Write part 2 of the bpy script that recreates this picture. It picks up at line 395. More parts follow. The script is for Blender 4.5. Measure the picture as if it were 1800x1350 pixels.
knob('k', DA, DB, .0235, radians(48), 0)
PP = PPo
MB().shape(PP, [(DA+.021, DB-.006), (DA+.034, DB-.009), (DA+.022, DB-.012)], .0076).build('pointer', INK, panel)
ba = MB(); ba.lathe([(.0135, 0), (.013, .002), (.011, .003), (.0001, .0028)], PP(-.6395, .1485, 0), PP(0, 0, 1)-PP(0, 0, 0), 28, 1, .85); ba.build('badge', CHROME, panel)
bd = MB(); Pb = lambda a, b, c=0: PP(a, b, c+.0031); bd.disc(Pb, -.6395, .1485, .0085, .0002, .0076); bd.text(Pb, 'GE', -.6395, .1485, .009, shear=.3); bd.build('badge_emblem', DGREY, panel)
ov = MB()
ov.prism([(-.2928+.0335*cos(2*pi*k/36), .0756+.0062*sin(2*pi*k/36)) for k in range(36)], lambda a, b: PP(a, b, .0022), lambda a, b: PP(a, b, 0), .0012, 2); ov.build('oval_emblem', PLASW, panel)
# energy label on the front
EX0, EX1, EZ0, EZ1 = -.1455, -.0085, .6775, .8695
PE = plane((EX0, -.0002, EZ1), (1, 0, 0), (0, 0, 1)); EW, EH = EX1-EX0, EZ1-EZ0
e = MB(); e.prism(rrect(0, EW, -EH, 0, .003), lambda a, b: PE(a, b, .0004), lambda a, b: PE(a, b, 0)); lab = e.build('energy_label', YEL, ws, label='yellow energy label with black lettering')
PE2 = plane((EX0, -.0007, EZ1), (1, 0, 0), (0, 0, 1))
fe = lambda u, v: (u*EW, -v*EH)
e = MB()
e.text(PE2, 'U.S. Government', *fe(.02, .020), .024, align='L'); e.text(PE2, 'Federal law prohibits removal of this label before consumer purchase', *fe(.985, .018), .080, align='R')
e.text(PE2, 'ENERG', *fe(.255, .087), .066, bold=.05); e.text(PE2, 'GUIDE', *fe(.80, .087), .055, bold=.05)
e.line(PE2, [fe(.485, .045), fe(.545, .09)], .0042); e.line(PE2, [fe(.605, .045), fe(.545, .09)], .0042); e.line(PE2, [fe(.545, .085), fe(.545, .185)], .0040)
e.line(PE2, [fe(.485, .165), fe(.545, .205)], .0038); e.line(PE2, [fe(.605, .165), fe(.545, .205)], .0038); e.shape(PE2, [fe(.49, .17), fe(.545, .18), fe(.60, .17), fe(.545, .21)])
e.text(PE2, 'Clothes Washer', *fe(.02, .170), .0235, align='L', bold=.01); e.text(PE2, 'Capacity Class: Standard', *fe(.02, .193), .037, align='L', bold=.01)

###

- Set problem -
Retype the data in full and match it exactly.

- Output for this task -
Write part 2 of the bpy script that recreates this picture. It picks up at line 395. More parts follow. The script is for Blender 4.5. Measure the picture as if it were 1800x1350 pixels.
knob('k', DA, DB, .0235, radians(48), 0)
PP = PPo
MB().shape(PP, [(DA+.021, DB-.006), (DA+.034, DB-.009), (DA+.022, DB-.012)], .0076).build('pointer', INK, panel)
ba = MB(); ba.lathe([(.0135, 0), (.013, .002), (.011, .003), (.0001, .0028)], PP(-.6395, .1485, 0), PP(0, 0, 1)-PP(0, 0, 0), 28, 1, .85); ba.build('badge', CHROME, panel)
bd = MB(); Pb = lambda a, b, c=0: PP(a, b, c+.0031); bd.disc(Pb, -.6395, .1485, .0085, .0002, .0076); bd.text(Pb, 'GE', -.6395, .1485, .009, shear=.3); bd.build('badge_emblem', DGREY, panel)
ov = MB()
ov.prism([(-.2928+.0335*cos(2*pi*k/36), .0756+.0062*sin(2*pi*k/36)) for k in range(36)], lambda a, b: PP(a, b, .0022), lambda a, b: PP(a, b, 0), .0012, 2); ov.build('oval_emblem', PLASW, panel)
# energy label on the front
EX0, EX1, EZ0, EZ1 = -.1455, -.0085, .6775, .8695
PE = plane((EX0, -.0002, EZ1), (1, 0, 0), (0, 0, 1)); EW, EH = EX1-EX0, EZ1-EZ0
e = MB(); e.prism(rrect(0, EW, -EH, 0, .003), lambda a, b: PE(a, b, .0004), lambda a, b: PE(a, b, 0)); lab = e.build('energy_label', YEL, ws, label='yellow energy label with black lettering')
PE2 = plane((EX0, -.0007, EZ1), (1, 0, 0), (0, 0, 1))
fe = lambda u, v: (u*EW, -v*EH)
e = MB()
e.text(PE2, 'U.S. Government', *fe(.02, .020), .024, align='L'); e.text(PE2, 'Federal law prohibits removal of this label before consumer purchase', *fe(.985, .018), .080, align='R')
e.text(PE2, 'ENERG', *fe(.255, .087), .066, bold=.05); e.text(PE2, 'GUIDE', *fe(.80, .087), .055, bold=.05)
e.line(PE2, [fe(.485, .045), fe(.545, .09)], .0042); e.line(PE2, [fe(.605, .045), fe(.545, .09)], .0042); e.line(PE2, [fe(.545, .085), fe(.545, .185)], .0040)
e.line(PE2, [fe(.485, .165), fe(.545, .205)], .0038); e.line(PE2, [fe(.605, .165), fe(.545, .205)], .0038); e.shape(PE2, [fe(.49, .17), fe(.545, .18), fe(.60, .17), fe(.545, .21)])
e.text(PE2, 'Clothes Washer', *fe(.02, .170), .0235, align='L', bold=.01); e.text(PE2, 'Capacity Class: Standard', *fe(.02, .193), .037, align='L', bold=.01)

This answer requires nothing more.